Substitute jockey Racheal Kneller triumphs at Lingfield on Ruacana after Twitter plea

By Frank KeoghBBC Sport
Vaughan Lewis on Twitter
Delighted owner Vaughan Lewis after his late request for a jockey paid off

Super-sub jockey Racheal Kneller was on to a winner after a last-minute plea on Twitter to ride a favourite.

Owner Vaughan Lewis had been left without a rider for his horse Ruacana at Lingfield after Trevor Whelan's flight from Ireland was cancelled.

Kneller was alerted to his post, the pair were put in touch and she steered the 13-8 shot, trained by Zoe Davison, to victory.

"It's great that Twitter has helped," the 32-year-old rider told BBC Sport.

The Flat Jockeys Can Jump Handicap Hurdle was flat jockey Kneller's debut race over obstacles and first win from 36 rides this year.

Lewis nearly withdrew his horse before making the plea on social media as a last resort.

"Help please Racing Twitter - Urgently need flat jockey to ride favourite in 1pm at Lingfield," he wrote at just after 08:30 GMT on Tuesday.

With the help of her agent Anna Wallace, Kneller was recruited an hour later and said she could even afford to enjoy a McDonald's milkshake on the way to the course as the weights for riders in jump racing are higher than on the flat.

"I had a chocolate milkshake on the way there and I'll be having Champagne when I get home," she said.

Kneller had ridden out two lots of horses on Tuesday morning and was oblivious to the plea from Lewis until she checked her phone.

"It's funny how it all happened.
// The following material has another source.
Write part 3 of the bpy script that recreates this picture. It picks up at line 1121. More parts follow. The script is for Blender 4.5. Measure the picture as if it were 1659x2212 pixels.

I had been keen to ride in the race and Zoe's daughter Gemelle contacted my agent Anna and quite a few people tagged me when they advertised looking for a jockey," she added.

"I've been chasing a winner for a long time and the horse jumped everything perfectly. He was pulling me round; I was just a passenger."

Despite an hour-and-a-half drive from Lambourn, Berkshire, to the Surrey track, Kneller still had time to squeeze in some research.

She watched video replays of Ruacana's previous runs on her phone while walking the track, and rang former jump jockey-turned trainer Jamie Osborne for advice.

"He said keep one leg either side. But then he gave me some really good advice and it all helped," she said.